▶ **INFORMATION SHOWN**
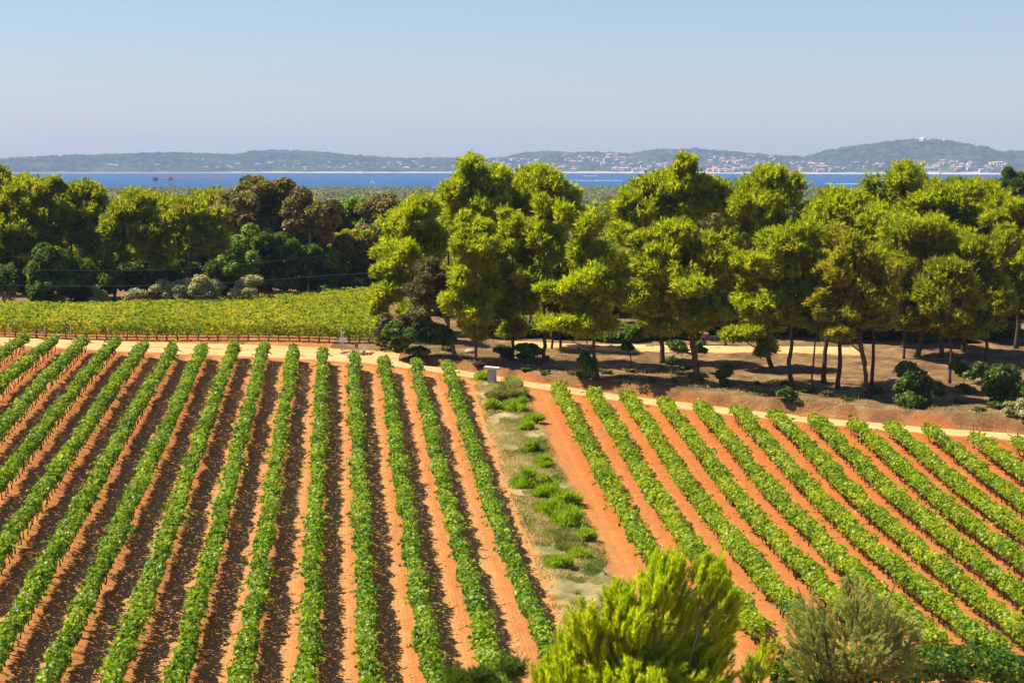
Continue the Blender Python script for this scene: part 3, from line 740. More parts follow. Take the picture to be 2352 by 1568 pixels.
T('pine_tree', 'pine', 'mid-height dark-trunked pine between the slim cone-shaped pine and the bent dark trunk', (1178, 826), [(1180, 520, 38, 40), (1150, 580, 36, 40), (1195, 590, 45, 45), (1165, 650, 50, 45), (1200, 700, 42, 40), (1150, 720, 40, 40), (1185, 760, 40, 30)], 'pine', group=PG, seed=24, r0=.17, pr=.7)
T('pine_tree', 'pine', 'pine on a bent dark trunk beside the cut stump', (1246, 832), [(1245, 490, 35, 35), (1225, 550, 45, 45), (1260, 600, 40, 45), (1235, 660, 40, 40), (1275, 560, 35, 40)], 'pine', group=PG, seed=25, r0=.20, pr=.75, stem=[(1254, 770), (1250, 700), (1238, 620), (1242, 500)])
T('pine_tree', 'young pine', 'tall bright pine with pointed top and low left boughs, above the dark bush', (1374, 868), [(1345, 530, 34, 36), (1330, 590, 52, 42), (1380, 600, 45, 50), (1350, 650, 62, 40), (1290, 675, 44, 24), (1395, 680, 40, 40), (1360, 720, 52, 34), (1270, 748, 32, 16), (1340, 765, 42, 26)], 'pine_bright', group=PG, seed=26, r0=.17, pr=.68, dens=14, stem=[(1362, 790), (1352, 700), (1350, 620), (1346, 540)])
T('pine_tree', 'pine', 'large pine with thick straight trunk and low left boughs, before the red and white machine', (1603, 881), [(1560, 560, 72, 46), (1620, 575, 62, 50), (1500, 560, 48, 40), (1485, 620, 50, 38), (1560, 640, 75, 48), (1640, 650, 48, 46), (1440, 690, 44, 30), (1500, 715, 50, 28), (1560, 690, 40, 34), (1625, 715, 45, 30), (1600, 748, 46, 20), (1530, 765, 30, 16)], 'pine', group=PG, seed=27, r0=.30, pr=.8, stem=[(1592, 800), (1588, 730), (1578, 650), (1575, 560)])
T('pine_tree', 'pine', 'pine with a dark trunk and one round low bough, on the sunny path', (1521, 832), [(1525, 745, 38, 34), (1495, 725, 30, 28), (1540, 700, 40, 36), (1515, 640, 50, 40)], 'pine', group=PG, seed=28, r0=.26, pr=.7)
T('pine_tree', 'pine', 'pine with a dark trunk behind the low hanging yellow bough', (1772, 846), [(1735, 762, 46, 24), (1765, 795, 26, 18), (1700, 775, 30, 16), (1790, 720, 45, 36), (1740, 690, 45, 40)], 'pine_bright', group=PG, seed=29, r0=.24, pr=.6)
T('pine_tree', 'pine', 'broad pine with a curved reddish trunk forking low, edge of the bank', (1818, 892), [(1780, 570, 62, 44), (1730, 620, 55, 44), (1840, 610, 45, 44), (1695, 655, 40, 36), (1790, 660, 70, 44), (1850, 670, 36, 40), (1740, 715, 48, 26), (1815, 730, 45, 30), (1860, 735, 34, 26)], 'pine', group=PG, seed=30, r0=.22, pr=.75, stem=[(1813, 830), (1820, 780), (1815, 720), (1795, 600)])
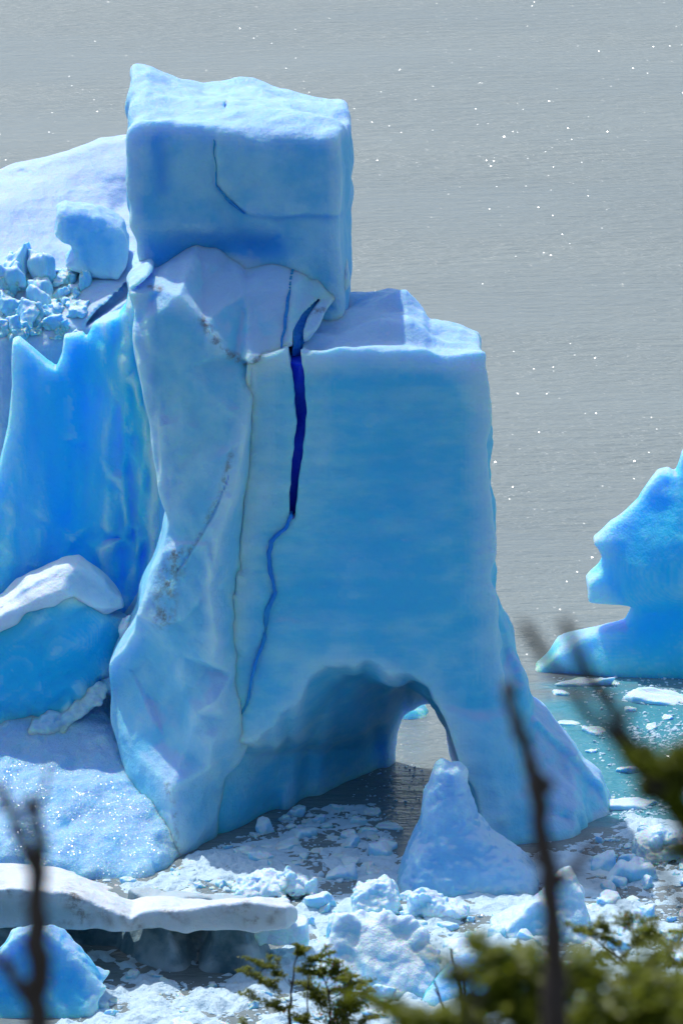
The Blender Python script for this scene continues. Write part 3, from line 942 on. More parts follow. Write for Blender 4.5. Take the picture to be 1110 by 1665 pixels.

▶ **WORK INSTRUCTIONS**
Print every record above exactly as written, leaving out the pictures.

▶ **FINAL RESULT**
Continue the Blender Python script for this scene: part 3, from line 740. More parts follow. Take the picture to be 2352 by 1568 pixels.
T('pine_tree', 'pine', 'mid-height dark-trunked pine between the slim cone-shaped pine and the bent dark trunk', (1178, 826), [(1180, 520, 38, 40), (1150, 580, 36, 40), (1195, 590, 45, 45), (1165, 650, 50, 45), (1200, 700, 42, 40), (1150, 720, 40, 40), (1185, 760, 40, 30)], 'pine', group=PG, seed=24, r0=.17, pr=.7)
T('pine_tree', 'pine', 'pine on a bent dark trunk beside the cut stump', (1246, 832), [(1245, 490, 35, 35), (1225, 550, 45, 45), (1260, 600, 40, 45), (1235, 660, 40, 40), (1275, 560, 35, 40)], 'pine', group=PG, seed=25, r0=.20, pr=.75, stem=[(1254, 770), (1250, 700), (1238, 620), (1242, 500)])
T('pine_tree', 'young pine', 'tall bright pine with pointed top and low left boughs, above the dark bush', (1374, 868), [(1345, 530, 34, 36), (1330, 590, 52, 42), (1380, 600, 45, 50), (1350, 650, 62, 40), (1290, 675, 44, 24), (1395, 680, 40, 40), (1360, 720, 52, 34), (1270, 748, 32, 16), (1340, 765, 42, 26)], 'pine_bright', group=PG, seed=26, r0=.17, pr=.68, dens=14, stem=[(1362, 790), (1352, 700), (1350, 620), (1346, 540)])
T('pine_tree', 'pine', 'large pine with thick straight trunk and low left boughs, before the red and white machine', (1603, 881), [(1560, 560, 72, 46), (1620, 575, 62, 50), (1500, 560, 48, 40), (1485, 620, 50, 38), (1560, 640, 75, 48), (1640, 650, 48, 46), (1440, 690, 44, 30), (1500, 715, 50, 28), (1560, 690, 40, 34), (1625, 715, 45, 30), (1600, 748, 46, 20), (1530, 765, 30, 16)], 'pine', group=PG, seed=27, r0=.30, pr=.8, stem=[(1592, 800), (1588, 730), (1578, 650), (1575, 560)])
T('pine_tree', 'pine', 'pine with a dark trunk and one round low bough, on the sunny path', (1521, 832), [(1525, 745, 38, 34), (1495, 725, 30, 28), (1540, 700, 40, 36), (1515, 640, 50, 40)], 'pine', group=PG, seed=28, r0=.26, pr=.7)
T('pine_tree', 'pine', 'pine with a dark trunk behind the low hanging yellow bough', (1772, 846), [(1735, 762, 46, 24), (1765, 795, 26, 18), (1700, 775, 30, 16), (1790, 720, 45, 36), (1740, 690, 45, 40)], 'pine_bright', group=PG, seed=29, r0=.24, pr=.6)
T('pine_tree', 'pine', 'broad pine with a curved reddish trunk forking low, edge of the bank', (1818, 892), [(1780, 570, 62, 44), (1730, 620, 55, 44), (1840, 610, 45, 44), (1695, 655, 40, 36), (1790, 660, 70, 44), (1850, 670, 36, 40), (1740, 715, 48, 26), (1815, 730, 45, 30), (1860, 735, 34, 26)], 'pine', group=PG, seed=30, r0=.22, pr=.75, stem=[(1813, 830), (1820, 780), (1815, 720), (1795, 600)])
The Blender Python script for this scene continues. Write part 3, from line 942 on. More parts follow. Write for Blender 4.5. Take the picture to be 1110 by 1665 pixels.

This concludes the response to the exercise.